Ricky Martin Happy Juggling Fatherhood & Music

By Jordan Levin

Image via: Vanity Fair

Image via: Vanity Fair

Pop singer Ricky Martin has been hopscotching the world since his preteen days as a member of Menudo. These days, he splits his time mostly between his native Puerto Rico and Sydney, Australia, where he has lived part-time since becoming a judge on The Voice Australia in 2013. (He also keeps a place in New York but sold his two South Florida homes in 2012.)

He finds his center in his music and his 6-year-old twin sons Valentino and Matteo — more than ever since splitting with his partner of almost five years, Carlos Gonzalez Abello, early last year.

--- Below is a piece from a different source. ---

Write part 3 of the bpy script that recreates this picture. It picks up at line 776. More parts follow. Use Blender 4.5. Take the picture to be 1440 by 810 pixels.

“My kids are always with me,” Martin, 43, says from Puerto Rico. “They were pretty much born on the road. If we’re in one place for two weeks they ask, ‘OK, Dad, where are we going next?’ They’re amazing — healthy, strong, powerful, witty, really cool. My priority is my kids and the rest comes afterwards. But it has never sabotaged my career. On the contrary, when it’s time to work I have more energy, I’m more focused, I have more passion.”

His new energy shows on A Quien Quiera Escuchar (To Whoever Wants to Listen), released this week. It’s Martin’s first studio album since 2011’sMusica+Alma+Sexo, created as Martin struggled over his decision to come out in 2010.

The combination of family and freedom since then has been liberating for Martin.

“I just wanna be me and open and transparent,” he says. “I just want to be out there without an agenda, to keep doing music, doing concerts — because if there’s one thing I’m addicted to it’s being onstage. But now it’s coming from a place that’s more sane mentally. I’m more in touch with my emotions. I’ve got my feet on the ground. I’m not so obsessed with being liked by everybody. That’s why the CD is called A Quien Quiera Escuchar. If you want to hear it, bring it on. I’m not forcing you to do anything — that’s where I’m at.”

Martin says Quien Quiera was recorded in short bursts, in Miami, San Juan and Sydney. “Usually I lock myself in the studio for seven or eight months,” he says. “This time it was one day here, one day there. Did it work? Good. If not, moving on. For the first time in I don’t know how many years I walked into the studio without the pressure of what am I gong to talk about. There was something cool about the creative chaos.”

A songwriter on many of the album’s tracks is Yotuel Romero, who was one of the three rapper-writers with hot Latin Grammy winning Cuban hip-hop trio Orishas, together with his wife, the Spanish artist Beatriz Luengo. WithQuien Quiera, Romero joins countryman Descemer Bueno, co-writer of Enrique Iglesias’ megahit Bailando, as a Cuban collaborator with a major U.S. Latin star.

“Yotuel is brilliant,” Martin says. “He’s extremely gifted, he’s a hardworking man with amazing ideas … the feelings and songs kept coming. I call it poetry because every time he writes something he turns it into an amazing metaphor.”

Despite the title, Martin says that the first single, Adios, released last fall, was not inspired by the split with Abello. “Before everybody heard the song they said is he talking to his boyfriend? But it’s not about a breakup of a formal steady relationship. It’s more of a flirtatious kind of thing, adios, I love it, goodbye, mmmm, well maybe not.”

But other tracks are more personal. “The entire album is based on things I’ve been through,” Martin says. “Perdoname [Forgive me] talks about I need your forgiveness, I didn’t work hard enough on promises I made you — that’s me being very vulnerable, saying I’m so sorry.”

Isla Bella is heavily flavored with Puerto Rican bomba y plena — and Martin’s feelings about travel and home. “You don’t have to be an islander to understand this song, which talks about how hard it is to leave your country, and the nostalgia that comes with that decision.”

He will start touring in New Zealand in April, with the U.S. leg, including Miami, starting in September. (It will include a stop at Miami’s American Airlines Arena on Oct. 24.) His last concert production had a sort of musical theater concept, tracking Martin’s life. The new show will also be theatrical, Martin says — though they haven’t gotten past the thinking-in-the-shower stage.

“Last night I was in the shower and I said, ‘Yes — I want wigs!’ Not for me necessarily, but for the dancers,” Martin says. “But there’s something about opposites attract that I really want to work on with this tour, going from deepest romanticism to heaviest carnival adventure.”

Once the tour is done, Martin wants to give Valentino and Matteo, who were born via a surrogate, some siblings — although he says rumors that he’s about to have a little girl are premature. “If you believed everything you read online, this would be my seventh daughter,” he says. “Yes, I want daddy’s little girl, but that will hopefully be next year. It would be very irresponsible to make arrangements this year.”

But he can hardly wait. “There’s nothing more beautiful than waking up in the morning to a hug from your child,” Martin says. “I’m just starting. I am looking for more — I want a big family. The balance they give me is extremely powerful.”